Sean -- actually now I can see your point that is moving, at least in concept.

As I said in my review I'm hoping that when I rewatch the season in the new year I'll be able to enjoy it more and hopefully not overanalyse everything which I appear to be doing. I'm probably expecting far too much from the thing.

Noel Clarke's episode is next week and then the finale and I'm really hoping to be surprised.

Yeah I thought this was a terrible episode. I stopped watching at 29 minutes in: Gwen said "nowadays people have sex without love" or something and I reached for the remote.

Give me sex crazed alien gases any day!

>The plane disappeared in 1953, right? But wasn't the Stanley Matthews final (which john talked about) in 1954? Any footy fans confirm this?

No it was in 1953. The famous Matthews '53 FA Cup Final. And why do you need footy fans? Google will tell you this - it is your friend. There's much to quibble with regarding Torchwood, but not a well-known FA Cup final date which is only unknown by people who waste electrons quibbling when they could just look it up before commenting.

Well this weeks episode just left me cold.From the way they introduced the 3 guest stars to them trying to make me have sympathy for Owen.

They really seem to have lost the plot as a few people have said at one point the charcters literally have to explain whats going on to justify the writing.

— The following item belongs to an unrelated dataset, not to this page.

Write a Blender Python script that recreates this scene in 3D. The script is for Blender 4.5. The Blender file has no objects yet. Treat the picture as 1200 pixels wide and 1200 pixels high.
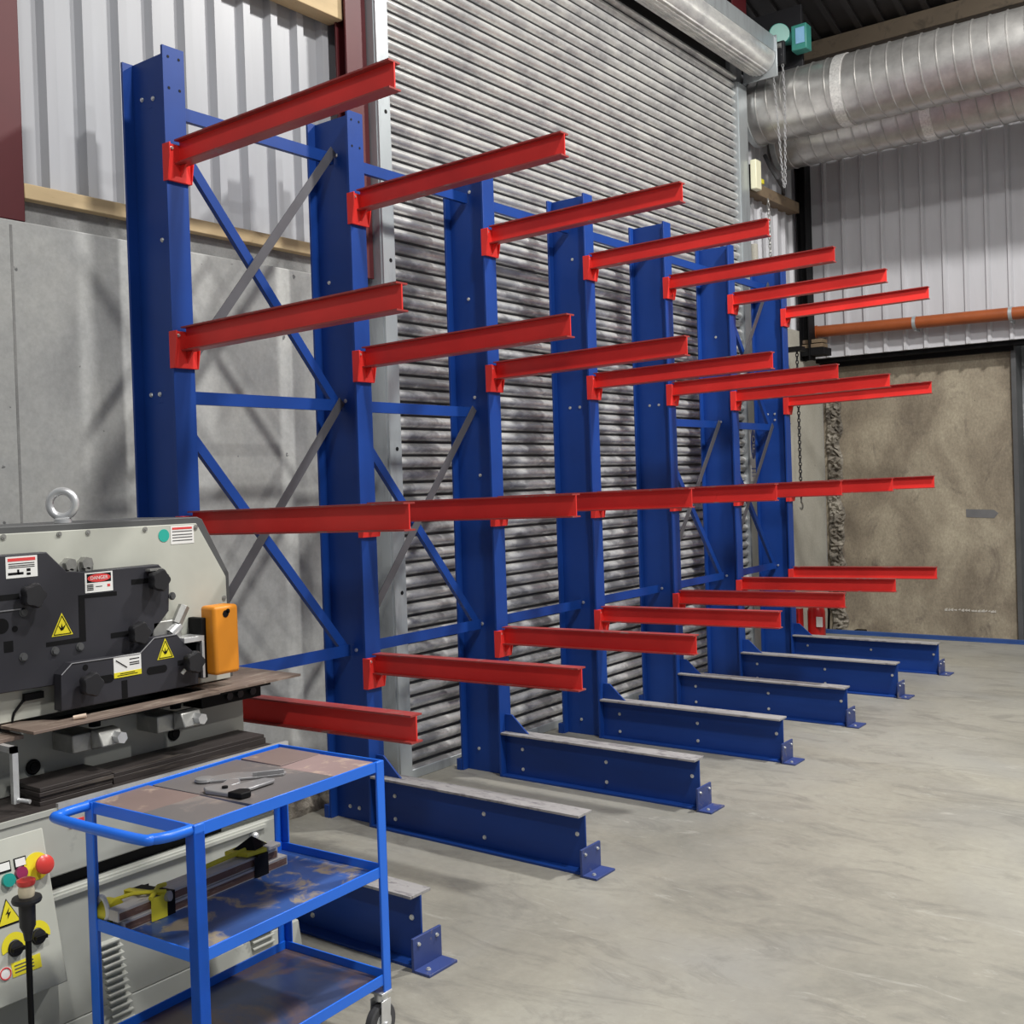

Next weeks doesnt look that great, I just wish RTD had been more honest when the show started and said its going to be 95% This Life and 5%X-files.

Except that if it had been "This Life", it would have been decently written.

Well, if Mr J. Ahearne had written it, that is.

[sigh]

I thought this episode was superb, one of the best yet. Torchwood is going from strength to strength, for me at least.

I have yet to see an episode of Torchwood that I have disliked unlike another show I could mention.

It's not going to be everybody's cup of tea but I do begin to wonder what people were expecting from Torchwood, because I am sure that nothing could be as good as what is probably most Doctor Who fans idea of a perfect Doctor Who spin-off.